◆ **AIM OF THE TASK**:
Return the material exactly, first line through the line containing "z0 = s.bz-.006; z1 = gz(287, Yn)-.02", and nothing more. Pictures stay out.

start SOURCE DATA

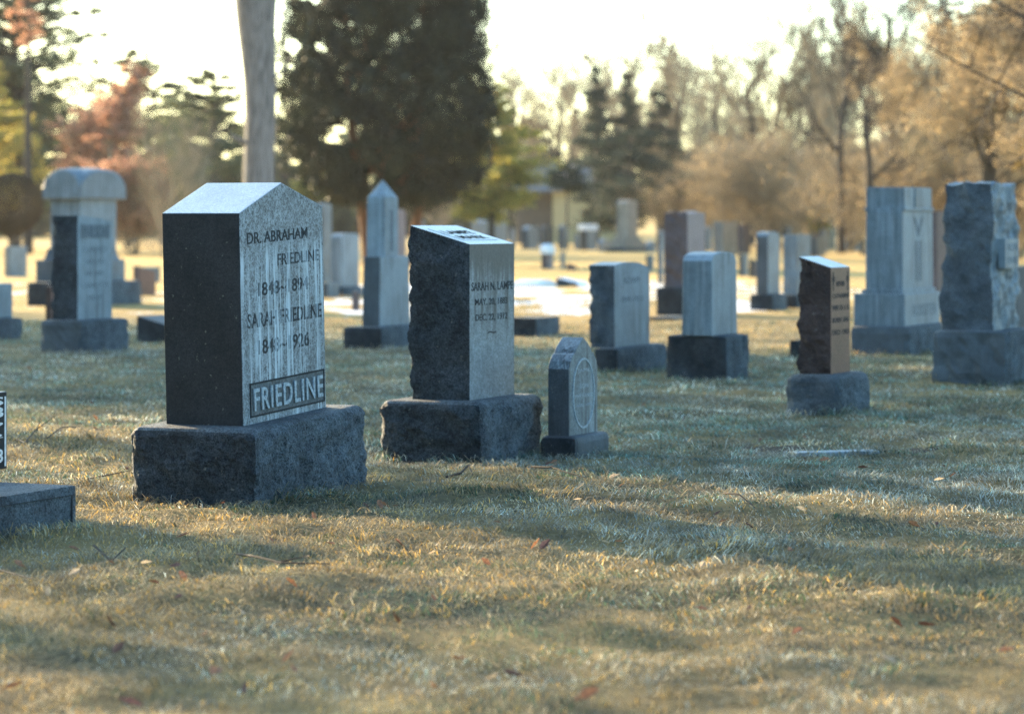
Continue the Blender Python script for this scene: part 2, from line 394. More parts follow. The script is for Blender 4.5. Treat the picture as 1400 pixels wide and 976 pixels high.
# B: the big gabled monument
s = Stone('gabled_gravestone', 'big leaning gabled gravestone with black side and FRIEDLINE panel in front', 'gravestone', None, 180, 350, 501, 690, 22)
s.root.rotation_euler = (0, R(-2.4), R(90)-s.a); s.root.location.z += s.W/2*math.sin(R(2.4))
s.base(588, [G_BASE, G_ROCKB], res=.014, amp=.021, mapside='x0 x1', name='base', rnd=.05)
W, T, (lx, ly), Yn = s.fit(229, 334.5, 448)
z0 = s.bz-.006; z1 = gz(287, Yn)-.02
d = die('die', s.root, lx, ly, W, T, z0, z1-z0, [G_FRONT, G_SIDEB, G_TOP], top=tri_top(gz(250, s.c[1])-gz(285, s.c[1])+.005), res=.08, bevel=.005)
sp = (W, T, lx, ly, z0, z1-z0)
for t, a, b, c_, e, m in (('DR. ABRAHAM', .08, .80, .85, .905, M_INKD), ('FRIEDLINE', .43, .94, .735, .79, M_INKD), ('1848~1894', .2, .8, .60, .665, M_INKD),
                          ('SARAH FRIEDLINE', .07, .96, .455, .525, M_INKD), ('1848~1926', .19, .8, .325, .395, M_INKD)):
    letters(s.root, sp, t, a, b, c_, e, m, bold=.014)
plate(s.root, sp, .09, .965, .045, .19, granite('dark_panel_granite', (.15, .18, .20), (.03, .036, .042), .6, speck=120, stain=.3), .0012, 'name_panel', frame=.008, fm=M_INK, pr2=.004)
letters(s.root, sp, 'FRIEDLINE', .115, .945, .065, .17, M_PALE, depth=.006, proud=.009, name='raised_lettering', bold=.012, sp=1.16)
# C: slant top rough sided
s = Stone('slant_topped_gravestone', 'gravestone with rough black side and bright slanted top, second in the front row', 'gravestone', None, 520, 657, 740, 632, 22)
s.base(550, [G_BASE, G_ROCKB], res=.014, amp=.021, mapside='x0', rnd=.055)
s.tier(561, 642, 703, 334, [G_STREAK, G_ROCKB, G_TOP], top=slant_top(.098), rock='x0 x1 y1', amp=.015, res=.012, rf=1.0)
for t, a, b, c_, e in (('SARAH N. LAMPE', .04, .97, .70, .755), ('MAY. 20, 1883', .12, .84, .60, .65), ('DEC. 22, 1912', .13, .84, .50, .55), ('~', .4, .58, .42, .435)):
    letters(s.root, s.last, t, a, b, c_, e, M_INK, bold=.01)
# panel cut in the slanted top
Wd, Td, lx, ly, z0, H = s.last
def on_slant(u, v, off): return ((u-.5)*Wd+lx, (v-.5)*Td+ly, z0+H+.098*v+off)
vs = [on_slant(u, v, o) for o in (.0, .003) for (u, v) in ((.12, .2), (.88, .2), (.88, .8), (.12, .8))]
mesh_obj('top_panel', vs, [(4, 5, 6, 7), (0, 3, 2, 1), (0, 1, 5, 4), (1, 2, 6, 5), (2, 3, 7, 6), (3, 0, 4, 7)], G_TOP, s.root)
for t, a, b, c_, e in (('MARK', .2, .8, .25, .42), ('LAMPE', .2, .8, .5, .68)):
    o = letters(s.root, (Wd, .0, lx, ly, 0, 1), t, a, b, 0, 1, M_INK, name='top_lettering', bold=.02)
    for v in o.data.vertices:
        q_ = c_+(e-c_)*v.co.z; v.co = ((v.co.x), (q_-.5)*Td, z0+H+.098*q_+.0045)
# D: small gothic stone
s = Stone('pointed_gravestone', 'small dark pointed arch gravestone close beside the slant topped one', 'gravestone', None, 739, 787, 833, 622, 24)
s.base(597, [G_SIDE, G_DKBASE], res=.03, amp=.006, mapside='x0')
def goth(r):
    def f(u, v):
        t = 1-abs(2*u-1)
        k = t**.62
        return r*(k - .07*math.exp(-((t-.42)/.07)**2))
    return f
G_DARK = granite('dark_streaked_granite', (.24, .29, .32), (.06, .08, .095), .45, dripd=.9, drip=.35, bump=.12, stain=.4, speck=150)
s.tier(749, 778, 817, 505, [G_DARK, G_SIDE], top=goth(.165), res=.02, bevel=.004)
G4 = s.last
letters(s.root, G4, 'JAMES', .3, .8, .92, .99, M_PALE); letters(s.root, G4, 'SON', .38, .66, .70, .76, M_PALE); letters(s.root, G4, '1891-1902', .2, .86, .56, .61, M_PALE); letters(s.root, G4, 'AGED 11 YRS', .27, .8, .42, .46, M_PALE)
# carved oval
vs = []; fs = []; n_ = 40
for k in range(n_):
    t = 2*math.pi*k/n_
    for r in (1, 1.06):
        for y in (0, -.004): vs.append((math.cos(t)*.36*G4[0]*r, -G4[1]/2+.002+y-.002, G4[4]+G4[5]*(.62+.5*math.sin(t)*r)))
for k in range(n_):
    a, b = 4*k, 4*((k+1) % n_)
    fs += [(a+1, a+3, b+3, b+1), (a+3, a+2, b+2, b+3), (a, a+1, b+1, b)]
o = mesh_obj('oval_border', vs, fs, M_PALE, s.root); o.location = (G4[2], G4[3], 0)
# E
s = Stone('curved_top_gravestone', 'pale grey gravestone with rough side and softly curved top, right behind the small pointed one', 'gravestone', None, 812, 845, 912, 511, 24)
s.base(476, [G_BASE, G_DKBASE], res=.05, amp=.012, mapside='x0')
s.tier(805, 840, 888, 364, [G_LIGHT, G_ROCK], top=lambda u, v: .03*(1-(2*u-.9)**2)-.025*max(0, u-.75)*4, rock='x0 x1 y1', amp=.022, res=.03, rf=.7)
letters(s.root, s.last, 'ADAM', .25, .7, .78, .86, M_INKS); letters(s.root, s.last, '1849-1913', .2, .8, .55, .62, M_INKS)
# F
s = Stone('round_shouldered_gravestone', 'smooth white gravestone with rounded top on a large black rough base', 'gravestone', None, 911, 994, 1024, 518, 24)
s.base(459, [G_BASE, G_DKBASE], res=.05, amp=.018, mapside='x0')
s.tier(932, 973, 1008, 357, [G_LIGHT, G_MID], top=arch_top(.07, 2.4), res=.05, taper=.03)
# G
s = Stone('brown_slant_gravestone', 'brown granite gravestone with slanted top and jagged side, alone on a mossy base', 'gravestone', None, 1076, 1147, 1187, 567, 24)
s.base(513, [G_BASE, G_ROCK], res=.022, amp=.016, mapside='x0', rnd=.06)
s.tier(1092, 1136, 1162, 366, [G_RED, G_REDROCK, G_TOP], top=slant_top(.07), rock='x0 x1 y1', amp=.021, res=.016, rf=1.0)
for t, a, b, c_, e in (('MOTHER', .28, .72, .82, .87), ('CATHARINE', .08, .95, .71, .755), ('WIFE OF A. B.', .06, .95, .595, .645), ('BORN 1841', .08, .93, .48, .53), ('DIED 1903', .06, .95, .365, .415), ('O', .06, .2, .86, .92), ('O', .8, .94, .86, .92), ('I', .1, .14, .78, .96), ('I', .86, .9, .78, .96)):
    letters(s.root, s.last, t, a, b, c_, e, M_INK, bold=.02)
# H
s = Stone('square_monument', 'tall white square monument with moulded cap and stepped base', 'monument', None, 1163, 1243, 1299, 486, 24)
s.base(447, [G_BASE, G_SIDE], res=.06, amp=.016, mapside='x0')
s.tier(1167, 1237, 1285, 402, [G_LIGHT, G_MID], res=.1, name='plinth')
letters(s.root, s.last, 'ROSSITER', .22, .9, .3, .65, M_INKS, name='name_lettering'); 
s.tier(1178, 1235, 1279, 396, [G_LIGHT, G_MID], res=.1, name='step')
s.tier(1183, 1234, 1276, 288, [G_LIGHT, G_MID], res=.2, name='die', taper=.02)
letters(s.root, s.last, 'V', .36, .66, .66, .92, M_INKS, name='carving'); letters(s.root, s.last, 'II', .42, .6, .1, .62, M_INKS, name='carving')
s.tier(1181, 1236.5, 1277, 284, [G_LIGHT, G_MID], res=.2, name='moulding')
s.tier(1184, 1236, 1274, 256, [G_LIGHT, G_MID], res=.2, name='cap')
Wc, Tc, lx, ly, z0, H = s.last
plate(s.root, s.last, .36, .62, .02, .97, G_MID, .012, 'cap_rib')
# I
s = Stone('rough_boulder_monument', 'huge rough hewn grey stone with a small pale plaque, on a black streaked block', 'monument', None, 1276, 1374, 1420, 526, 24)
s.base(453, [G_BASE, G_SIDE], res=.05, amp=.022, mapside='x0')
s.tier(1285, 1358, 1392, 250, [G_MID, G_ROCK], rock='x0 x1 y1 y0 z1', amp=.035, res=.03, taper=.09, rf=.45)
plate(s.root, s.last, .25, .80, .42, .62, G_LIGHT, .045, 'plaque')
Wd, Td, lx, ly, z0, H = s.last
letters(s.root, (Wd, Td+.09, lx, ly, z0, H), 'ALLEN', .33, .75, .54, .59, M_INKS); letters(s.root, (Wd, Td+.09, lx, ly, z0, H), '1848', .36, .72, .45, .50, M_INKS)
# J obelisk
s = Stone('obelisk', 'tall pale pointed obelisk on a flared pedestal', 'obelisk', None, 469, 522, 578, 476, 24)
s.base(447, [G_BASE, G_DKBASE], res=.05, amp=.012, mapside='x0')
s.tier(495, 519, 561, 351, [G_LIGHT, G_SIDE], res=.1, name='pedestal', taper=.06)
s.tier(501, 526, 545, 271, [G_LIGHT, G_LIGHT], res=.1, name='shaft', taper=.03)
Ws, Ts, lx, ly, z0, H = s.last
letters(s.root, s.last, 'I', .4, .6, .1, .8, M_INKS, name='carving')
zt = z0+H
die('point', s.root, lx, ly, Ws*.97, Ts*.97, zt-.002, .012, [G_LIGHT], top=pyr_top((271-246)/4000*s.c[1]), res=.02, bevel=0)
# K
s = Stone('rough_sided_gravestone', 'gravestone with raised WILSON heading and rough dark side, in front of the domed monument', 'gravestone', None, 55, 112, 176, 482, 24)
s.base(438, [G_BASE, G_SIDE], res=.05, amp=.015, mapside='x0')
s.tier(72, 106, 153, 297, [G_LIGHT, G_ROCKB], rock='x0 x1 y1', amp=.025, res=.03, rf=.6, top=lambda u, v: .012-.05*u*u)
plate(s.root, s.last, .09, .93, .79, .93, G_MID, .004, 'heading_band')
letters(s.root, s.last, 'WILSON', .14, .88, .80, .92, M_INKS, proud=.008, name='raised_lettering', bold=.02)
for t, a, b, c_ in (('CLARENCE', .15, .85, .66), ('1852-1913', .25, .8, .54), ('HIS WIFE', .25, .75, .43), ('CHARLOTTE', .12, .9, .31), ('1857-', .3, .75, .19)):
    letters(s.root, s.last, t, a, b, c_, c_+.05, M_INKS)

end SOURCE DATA

◆ **SOLUTION TO THIS TASK**:
Continue the Blender Python script for this scene: part 2, from line 394. More parts follow. The script is for Blender 4.5. Treat the picture as 1400 pixels wide and 976 pixels high.
# B: the big gabled monument
s = Stone('gabled_gravestone', 'big leaning gabled gravestone with black side and FRIEDLINE panel in front', 'gravestone', None, 180, 350, 501, 690, 22)
s.root.rotation_euler = (0, R(-2.4), R(90)-s.a); s.root.location.z += s.W/2*math.sin(R(2.4))
s.base(588, [G_BASE, G_ROCKB], res=.014, amp=.021, mapside='x0 x1', name='base', rnd=.05)
W, T, (lx, ly), Yn = s.fit(229, 334.5, 448)
z0 = s.bz-.006; z1 = gz(287, Yn)-.02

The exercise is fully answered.